En un escenario político cada vez más marcado por la desconfianza ciudadana y el desencanto con las instituciones, emerge una candidatura huérfana de respaldo, sostenida más por la necesidad de llenar un vacío electoral que por convicción o entusiasmo popular. La figura que hoy representa al progresismo parece arrastrar no sólo su propia fragilidad política, sino también la crisis estructural de una izquierda que no supo responder a las expectativas que ella misma alimentó.
El Frente Amplio, que hace apenas unos años irrumpía con fuerza prometiendo renovación, transparencia y justicia social, ha perdido su impulso transformador. El ejercicio del poder mostró sus grietas: conflictos internos, falta de coherencia programática, y una evidente desconexión con las prioridades del ciudadano común. Lo que se ofrecía como una alternativa a la política tradicional terminó, a ojos de muchos, reproduciendo sus mismas lógicas.

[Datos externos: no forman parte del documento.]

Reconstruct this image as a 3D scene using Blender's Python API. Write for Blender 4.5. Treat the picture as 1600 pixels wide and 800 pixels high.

Tras este desgaste, los partidos del socialismo democrático han intentado rearticular el bloque progresista, pero con resultados decepcionantes. Sus mensajes no movilizan, sus vocerías carecen de frescura y su narrativa no logra inspirar ni siquiera a sus bases históricas. En medio de este panorama, el electorado de centroizquierda, cansado de promesas sin cumplimiento y liderazgos sin rumbo, comienza a dispersarse entre la apatía y la búsqueda de alternativas fuera del eje tradicional.
La actual candidata, lejos de convocar mayorías, parece ser el reflejo de un proyecto en retirada. No hay relato, no hay mística, no hay horizonte. Y sin esos elementos, es difícil generar adhesión en tiempos de crisis de sentido como los que vivimos. La política exige algo más que cálculo y presencia en redes sociales: necesita convicciones claras, capacidad de escucha y una conexión auténtica con los dolores y esperanzas de la gente.
Tal vez ha llegado el momento de dejar de insistir en fórmulas gastadas y nombres repetidos. Tal vez la centroizquierda, si quiere reconstruirse, debe volver a preguntarse por su sentido histórico. No basta con unir siglas o negociar cupos; se requiere un proyecto ético y político que le devuelva a la ciudadanía el deseo de participar.
Porque si la única candidatura disponible no tiene respaldo ni entusiasmo ciudadano, quizás el problema no radica únicamente en la figura... sino en lo que representa: una política que ya no interpela ni transforma.